◆ The exercise ◆
Return only the lines running from the line with "mb.box(-1.62, -1.6, 4.1, 6.2, .5, 2.9)" down to the line with "mb.build('room_wall', M['dark_room'], house)", both included, exactly as they appear.

## start Available records

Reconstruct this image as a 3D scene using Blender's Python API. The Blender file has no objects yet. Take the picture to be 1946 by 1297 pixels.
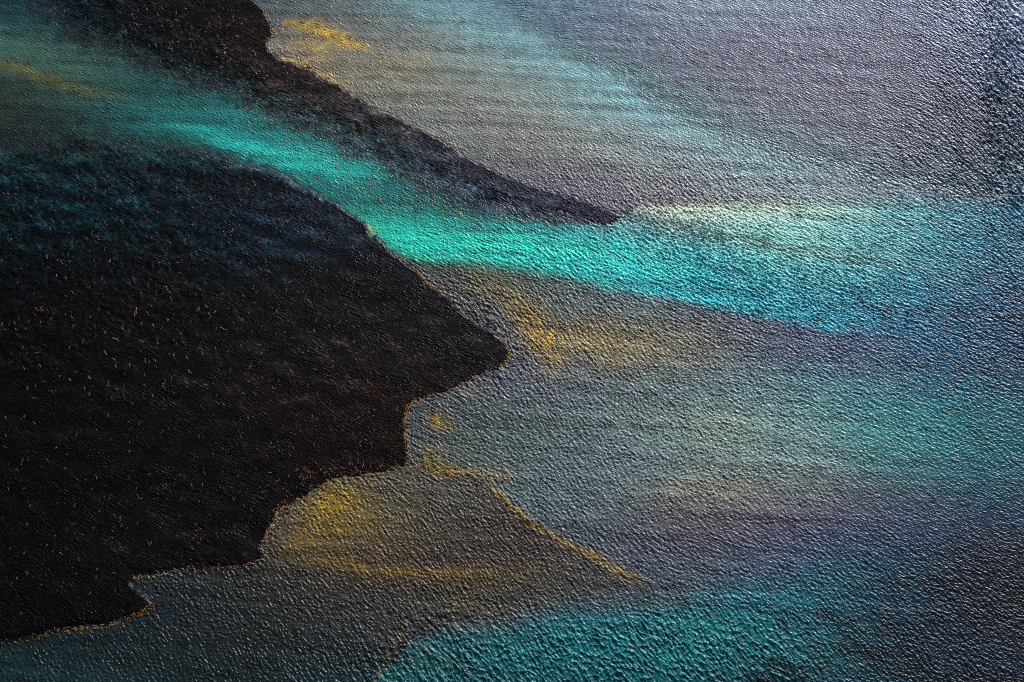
import bpy, math
import numpy as np

# ---------------------------------------------------------------- camera, sky, sun, exposure
scene = bpy.context.scene
CAM_H, TILT, HFOV = 101.0, math.radians(28.0), math.radians(35.0)
cam_data = bpy.data.cameras.new("camera"); cam = bpy.data.objects.new("camera", cam_data)
scene.collection.objects.link(cam); scene.camera = cam
cam.location = (0, 0, CAM_H); cam.rotation_euler = (TILT, 0, 0)
cam_data.angle = HFOV; cam_data.clip_start = 1.0; cam_data.clip_end = 20000.0

SUN_EL, SUN_AZ = math.radians(23.0), math.radians(27.0)      # azimuth from +Y towards +X
world = bpy.data.worlds.new("World"); scene.world = world; world.use_nodes = True
wn = world.node_tree.nodes; wn.clear()
sky = wn.new("ShaderNodeTexSky"); sky.sky_type = 'NISHITA'; sky.sun_disc = False
sky.sun_elevation = SUN_EL; sky.sun_rotation = SUN_AZ
sky.air_density = 1.0; sky.dust_density = 1.5
bg = wn.new("ShaderNodeBackground"); bg.inputs[1].default_value = 0.05
wo = wn.new("ShaderNodeOutputWorld")
world.node_tree.links.new(sky.outputs[0], bg.inputs[0]); world.node_tree.links.new(bg.outputs[0], wo.inputs[0])
sd = bpy.data.lights.new("sun", 'SUN'); sun = bpy.data.objects.new("sun", sd); scene.collection.objects.link(sun)
sd.energy = 5.0; sd.angle = math.radians(0.5); sd.color = (1.0, 0.975, 0.94)
sun.rotation_euler = (math.pi / 2 - SUN_EL, 0, -SUN_AZ + math.pi)
sun.location = (60, 80, 80)
scene.view_settings.view_transform = 'Standard'; scene.view_settings.look = 'None'
scene.view_settings.exposure = 0.7; scene.view_settings.gamma = 1.0
scene.cycles.use_denoising = False
scene.cycles.filter_width = 1.0
scene.cycles.transparent_max_bounces = 12

# ---------------------------------------------------------------- sediment and tide maps (numpy)
# All maps live on the ground plane.  U, V is a map grid: 1946 x 1297 map units cover the
# surveyed part of the delta, further out the values run on.
rng = np.random.default_rng(11)
MS = 4.0                                   # map cell in map units
MU0, MU1, MV0, MV1 = -520.0, 2480.0, -420.0, 1720.0
mu = np.arange(MU0, MU1, MS); mv = np.arange(MV0, MV1, MS)
MU, MV = np.meshgrid(mu, mv)

def fft_noise(shape, d, lam, bw=0.5, theta=None, sharp=8.0, seed=0):
    """band limited noise, wavelength lam (in units of d); theta = direction of the crests."""
    r = np.random.default_rng(seed)
    w = np.fft.rfft2(r.standard_normal(shape).astype(np.float32))
    ky = np.fft.fftfreq(shape[0], d)[:, None]; kx = np.fft.rfftfreq(shape[1], d)[None, :]
    k = np.sqrt(kx * kx + ky * ky) + 1e-9
    f = np.exp(-(np.log(k * lam) / bw) ** 2)
    if theta is not None:
        f = f * np.exp(-sharp * ((kx * math.cos(theta) + ky * math.sin(theta)) / k) ** 2)
    n = np.fft.irfft2(w * f, s=shape)
    return (n / n.std()).astype(np.float32)

def lin(c):
    c = np.asarray(c, dtype=np.float64) / 255.0
    return np.where(c <= 0.04045, c / 12.92, ((c + 0.055) / 1.055) ** 2.4)

def smooth01(t):
    t = np.clip(t, 0, 1); return t * t * (3 - 2 * t)

def seg_dist(pts, X, Y):
    """distance to a polyline whose points carry values; nearest values are interpolated."""
    best = np.full(X.shape, 1e12); val = np.zeros(X.shape + (max(1, len(pts[0]) - 2),))
    for a, b in zip(pts[:-1], pts[1:]):
        dx, dy = b[0] - a[0], b[1] - a[1]; L = dx * dx + dy * dy + 1e-9
        t = np.clip(((X - a[0]) * dx + (Y - a[1]) * dy) / L, 0, 1)
        d = (X - a[0] - t * dx) ** 2 + (Y - a[1] - t * dy) ** 2
        m = d < best; best[m] = d[m]
        for k in range(len(a) - 2):
            val[..., k][m] = (a[k + 2] + t * (b[k + 2] - a[k + 2]))[m]
    return np.sqrt(best), val

def inside(poly, X, Y):
    c = np.zeros(X.shape, bool); n = len(poly)
    for i in range(n):
        x0, y0 = poly[i][:2]; x1, y1 = poly[(i + 1) % n][:2]
        if y0 == y1: continue
        c ^= ((y0 > Y) != (y1 > Y)) & (X < (x1 - x0) * (Y - y0) / (y1 - y0) + x0)
    return c

def region(poly, X, Y):
    """signed distance (positive inside) and the softness written on the outline's points."""
    d, v = seg_dist(list(poly) + [poly[0]], X, Y)
    return np.where(inside(poly, X, Y), d, -d), v[..., 0]

W1 = fft_noise(MU.shape, MS, 230, 0.9, seed=1); W2 = fft_noise(MU.shape, MS, 230, 0.9, seed=2)
W5 = fft_noise(MU.shape, MS, 22, 0.6, seed=5); W6 = fft_noise(MU.shape, MS, 22, 0.6, seed=6)
W3 = fft_noise(MU.shape, MS, 60, 0.9, seed=3); W4 = fft_noise(MU.shape, MS, 60, 0.9, seed=4)
XU = MU + 2.6 * W1 + 1.0 * W3 + 1.0 * W5; XV = MV + 2.6 * W2 + 1.0 * W4 + 1.0 * W6          # slightly ragged outlines

def field(pts, su=85.0, sv=40.0, tilt=0.10):
    """smooth colour map through sample points (linear light)."""
    num = np.zeros(MU.shape + (3,)); den = np.zeros(MU.shape)
    for p in pts:
        c = lin(p[2:5]); dv = (XV - p[1]) - tilt * (XU - p[0])
        e = ((XU - p[0]) / su) ** 2 + (dv / sv) ** 2
        w = np.exp(-0.5 * e) + 3e-3 / (1 + e) ** 2
        num += w[..., None] * c; den += w
    return num / den[..., None]

def over(base, col, m):
    return base + (col - base) * m[..., None]

def stroke(base, rgb, pts, flat=False):
    """pts: x, y, radius, strength"""
    d, v = seg_dist(pts, XU, XV)
    m = v[..., 1] * np.exp(-(d / np.maximum(v[..., 0], 1)) ** 2)
    return over(base, lin(rgb), m)

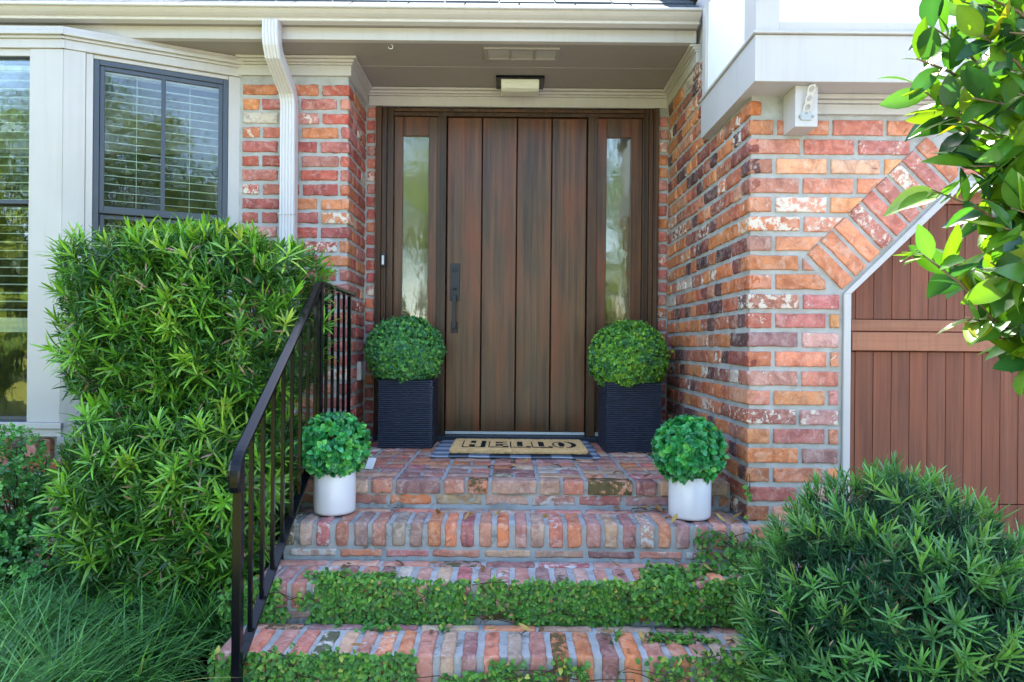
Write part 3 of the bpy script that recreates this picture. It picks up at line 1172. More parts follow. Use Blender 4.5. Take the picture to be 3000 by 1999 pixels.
# room behind the bay
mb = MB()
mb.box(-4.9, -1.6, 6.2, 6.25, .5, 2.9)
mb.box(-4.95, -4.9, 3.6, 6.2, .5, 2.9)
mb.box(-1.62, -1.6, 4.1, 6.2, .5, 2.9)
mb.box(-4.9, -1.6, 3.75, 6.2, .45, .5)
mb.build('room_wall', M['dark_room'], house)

# ------------------------------------------------------------------ entrance door
YD = 4.44
dr = MB()
xs_ = [-.409, -.181, .0446, .270, .498]
ZB_, ZT_ = .640, 2.672
for i in range(4):
    dr.box(xs_[i] + .0032, xs_[i + 1] - .0032, YD, YD + .04, ZB_, ZT_)
door = dr.build('front_door', M['door_wood'], house, .004)
dk = MB(); dk.box(-.41, .499, YD + .0125, YD + .05, ZB_, ZT_ + .004); dk.build('door_core', M['dark_groove'], door)
# handle set
h = MB()
cx = -.352
h.box(cx - .032, cx + .032, YD - .010, YD - .0005, 1.485, 1.725)
h.box(cx - .022, cx + .022, YD - .008, YD - .0005, 1.275, 1.348)
h.box(cx - .012, cx + .012, YD - .062, YD - .050, 1.305, 1.520)
h.box(cx - .012, cx + .012, YD - .052, YD - .009, 1.5005, 1.52)
h.box(cx - .012, cx + .012, YD - .052, YD - .007, 1.305, 1.3225)
h.box(cx - .010, cx + .010, YD - .048, YD - .009, 1.556, 1.565)
h.tube([(cx, YD - .009, 1.685), (cx, YD - .016, 1.685)], .018, 20)
h.tube([(cx, YD - .015, 1.685), (cx, YD - .020, 1.685)], .010, 16)
h.build('handle', M['bronze'], door, .002)
sw_ = MB(); sw_.box(-.406, .495, YD - .004, YD + .03, .622, .6385); sw_.build('weather_strip', M['alu'], door)
# frame: casing, mullions, header
fr_ = MB()
def steps_case(x0, x1, sgn):
    # moulded casing: three stepped strips
    w = x1 - x0
    if sgn > 0:
        q = [(0, .34, .0), (.34, .62, .018), (.62, 1.0, .032)]
    else:
        q = [(.66, 1.0, .0), (.38, .66, .018), (0, .38, .032)]
    for a, b, d in q:
        fr_.box(x0 + w * a + .0004, x0 + w * b - .0004, 4.375 + d, 4.47, .605, 2.722)
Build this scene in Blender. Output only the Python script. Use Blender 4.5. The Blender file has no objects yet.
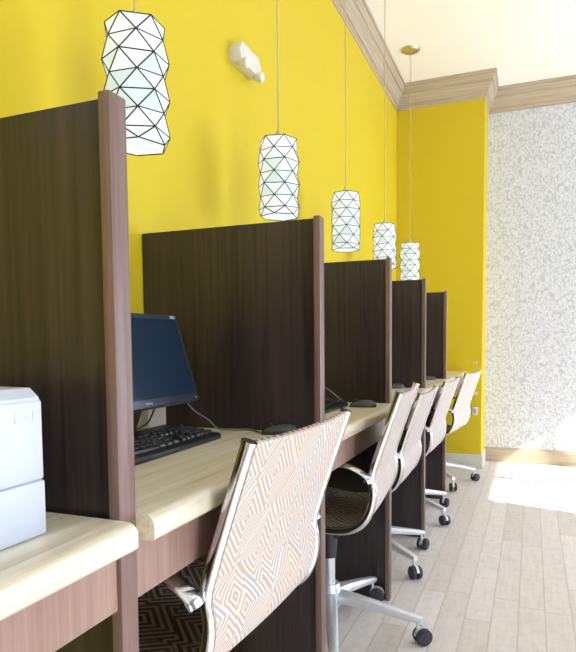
import bpy, bmesh, math, random
from mathutils import Vector, Matrix
random.seed(7)
R = math.radians
scene = bpy.context.scene
COL = scene.collection

# ------------------------------------------------------------------ materials
def lin(c):
    def f(v):
        v /= 255.0
        return v / 12.92 if v <= 0.04045 else ((v + 0.055) / 1.055) ** 2.4
    return (f(c[0]), f(c[1]), f(c[2]), 1.0)

class NT:
    """small helper round a node tree"""
    def __init__(self, name):
        self.m = bpy.data.materials.new(name); self.m.use_nodes = True
        self.t = self.m.node_tree; self.n = self.t.nodes; self.l = self.t.links
        self.b = self.n['Principled BSDF']
    def new(self, kind, **kw):
        nd = self.n.new(kind)
        for k, v in kw.items(): setattr(nd, k, v)
        return nd
    def put(self, sock, v):
        if isinstance(v, bpy.types.NodeSocket): self.l.new(v, sock)
        elif v is not None: sock.default_value = v
    def math(self, op, a, b=None, c=None):
        nd = self.new('ShaderNodeMath', operation=op)
        self.put(nd.inputs[0], a)
        if b is not None: self.put(nd.inputs[1], b)
        if c is not None: self.put(nd.inputs[2], c)
        return nd.outputs[0]
    def coord(self, which='Object'):
        return self.new('ShaderNodeTexCoord').outputs[which]
    def geo(self):
        return self.new('ShaderNodeNewGeometry').outputs['Position']
    def mapping(self, vec, scale=(1, 1, 1), rot=(0, 0, 0), loc=(0, 0, 0)):
        nd = self.new('ShaderNodeMapping'); self.put(nd.inputs['Vector'], vec)
        nd.inputs['Scale'].default_value = scale; nd.inputs['Rotation'].default_value = rot; nd.inputs['Location'].default_value = loc
        return nd.outputs[0]
    def noise(self, vec, scale=5, detail=4, rough=.55, dist=0.0, out='Fac'):
        nd = self.new('ShaderNodeTexNoise'); self.put(nd.inputs['Vector'], vec)
        nd.inputs['Scale'].default_value = scale; nd.inputs['Detail'].default_value = detail
        nd.inputs['Roughness'].default_value = rough; nd.inputs['Distortion'].default_value = dist
        return nd.outputs[out]
    def ramp(self, fac, stops, interp='LINEAR'):
        nd = self.new('ShaderNodeValToRGB'); nd.color_ramp.interpolation = interp
        e = nd.color_ramp.elements
        while len(e) < len(stops): e.new(0.5)
        for i, (p, c) in enumerate(stops):
            e[i].position = p; e[i].color = c if len(c) == 4 else (*c, 1)
        self.put(nd.inputs[0], fac)
        return nd.outputs[0]
    def mix(self, fac, a, b, mode='MIX'):
        nd = self.new('ShaderNodeMix', data_type='RGBA', blend_type=mode)
        self.put(nd.inputs['Factor'], fac); self.put(nd.inputs['A'], a); self.put(nd.inputs['B'], b)
        return nd.outputs['Result'] if 'Result' in [o.name for o in nd.outputs if o.type == 'RGBA'] and False else [o for o in nd.outputs if o.type == 'RGBA'][0]
    def mixc(self, fac, a, b, mode='MIX'):
        nd = self.new('ShaderNodeMixRGB', blend_type=mode)
        self.put(nd.inputs[0], fac); self.put(nd.inputs[1], a); self.put(nd.inputs[2], b)
        return nd.outputs[0]
    def bump(self, h, strength=.2, dist=.002):
        nd = self.new('ShaderNodeBump'); nd.inputs['Strength'].default_value = strength; nd.inputs['Distance'].default_value = dist
        self.put(nd.inputs['Height'], h); self.l.new(nd.outputs[0], self.b.inputs['Normal'])
    def set(self, **kw):
        names = dict(color='Base Color', rough='Roughness', metal='Metallic', spec='Specular IOR Level', coat='Coat Weight',
                     coatr='Coat Roughness', emit='Emission Color', emits='Emission Strength', trans='Transmission Weight', ior='IOR', sheen='Sheen Weight')
        for k, v in kw.items(): self.put(self.b.inputs[names[k]], v)
        return self

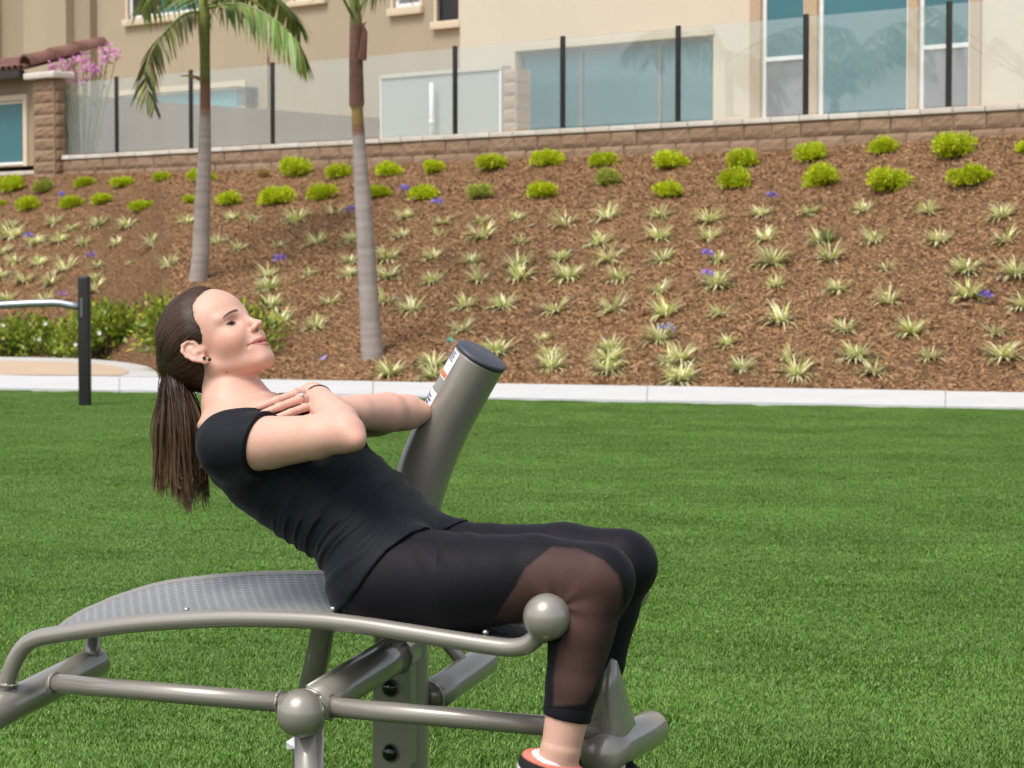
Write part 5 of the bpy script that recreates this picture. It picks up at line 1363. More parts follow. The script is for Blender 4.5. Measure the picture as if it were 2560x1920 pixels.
# ---- materials of the person
def m_skin():
    t = NT('skin'); a = t.attr('tint').outputs['Color']; c = t.coords()
    n = t.noise(28, 5, .6, c); f = t.noise(260, 3, .6, c)
    col = t.mix(t.math('MULTIPLY', t.ramp(n, [(.35, (0, 0, 0)), (.7, (1, 1, 1))]), .32), a, t.mix(1.0, a, (.98, .76, .70), 'MULTIPLY'))
    # face colours in the head's own coordinates, shade painted into nostrils and lip parting
    sp = t.node('ShaderNodeSeparateXYZ'); t.l.new(t.attr('face').outputs['Vector'], sp.inputs[0]); x, y, z = sp.outputs
    m_ = t.math
    def ss(v, lo, hi):
        q = t.node('ShaderNodeMapRange', _interpolation_type='SMOOTHSTEP'); t.l.new(v, q.inputs[0]); q.inputs[1].default_value = lo; q.inputs[2].default_value = hi; return q.outputs[0]
    def inv(v): return m_('SUBTRACT', 1.0, v)
    def mul(*v):
        r = v[0]
        for k in v[1:]: r = m_('MULTIPLY', r, k)
        return r
    front = ss(x, .064, .070); yy = m_('DIVIDE', y, .030); mz = m_('ADD', m_('MULTIPLY', m_('MULTIPLY', yy, yy), .0058), -.0575); dz = m_('SUBTRACT', z, mz)
    top = m_('SUBTRACT', .0112, m_('MULTIPLY', m_('MULTIPLY', yy, yy), .0095)); bot = m_('SUBTRACT', .0122, m_('MULTIPLY', m_('MULTIPLY', yy, yy), .0110))
    lip = mul(inv(ss(m_('SUBTRACT', dz, top), -.0012, .0008)), inv(ss(m_('SUBTRACT', m_('MULTIPLY', dz, -1.0), bot), -.0012, .0008)), inv(ss(yy, .92, 1.02)), front)
    col = t.mix(m_('MULTIPLY', lip, .9), col, (.43, .135, .125))
    line = mul(inv(ss(m_('ABSOLUTE', dz), .0005, .0019)), inv(ss(yy, .98, 1.12)), front); col = t.mix(m_('MULTIPLY', line, .85), col, (.10, .03, .028))  # shade between the lips painted as a dark line
    tt = m_('DIVIDE', m_('SUBTRACT', y, .0155), .036, True); bz = m_('SUBTRACT', m_('ADD', m_('MULTIPLY', m_('SINE', m_('MULTIPLY', tt, 2.0)), .0075), .0262), m_('MULTIPLY', tt, .0115))
    half = m_('SUBTRACT', .0030, m_('MULTIPLY', tt, .0018)); hairs = m_('MULTIPLY', m_('SUBTRACT', t.noise(900, 2, .5, t.mapping(c, (.35, 1, 1))), .5), .0016)
    brow = mul(inv(ss(m_('ADD', m_('SUBTRACT', m_('ABSOLUTE', m_('SUBTRACT', z, bz)), half), hairs), -.0009, .0009)), ss(y, .0140, .0170), inv(ss(y, .0485, .0545)), ss(x, .052, .058))
    col = t.mix(m_('MULTIPLY', brow, .9), col, (.040, .022, .016))
    ye = m_('SUBTRACT', y, .034); sz = m_('SUBTRACT', .0070, m_('MULTIPLY', m_('MULTIPLY', ye, ye), 9.0)); near_eye = mul(inv(ss(m_('ABSOLUTE', ye), .0115, .0140)), ss(x, .066, .070))
    nost_shade = mul(inv(ss(m_('ABSOLUTE', m_('SUBTRACT', y, .0062)), .0022, .0040)), inv(ss(m_('ABSOLUTE', m_('ADD', z, .0308)), .0016, .0036)), ss(x, .100, .104)); col = t.mix(m_('MULTIPLY', nost_shade, .85), col, (.10, .035, .03))  # nostril shade painted dark into the skin colour
    lash = mul(inv(ss(m_('ABSOLUTE', m_('SUBTRACT', m_('SUBTRACT', z, sz), .0027)), .0008, .0020)), near_eye); col = t.mix(m_('MULTIPLY', lash, .92), col, (.018, .012, .011))
    low = mul(inv(ss(m_('ABSOLUTE', m_('ADD', m_('SUBTRACT', z, sz), .0027)), .0005, .0014)), near_eye); col = t.mix(m_('MULTIPLY', low, .55), col, (.09, .045, .04))
    t.color(col); t.set(Roughness=.48); t.b.inputs['Specular IOR Level'].default_value = .32
    t.b.inputs['Subsurface Weight'].default_value = .25; t.b.inputs['Subsurface Radius'].default_value = (.012, .0045, .0025); t.b.inputs['Subsurface Scale'].default_value = 1.0
    t.bump(m_('ADD', m_('MULTIPLY', f, .6), m_('MULTIPLY', t.noise(90, 4, .6, c), .8)), .10, .0015); return t.m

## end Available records

◆ Written reply ◆
mb.box(-1.62, -1.6, 4.1, 6.2, .5, 2.9)
mb.box(-4.9, -1.6, 3.75, 6.2, .45, .5)
mb.build('room_wall', M['dark_room'], house)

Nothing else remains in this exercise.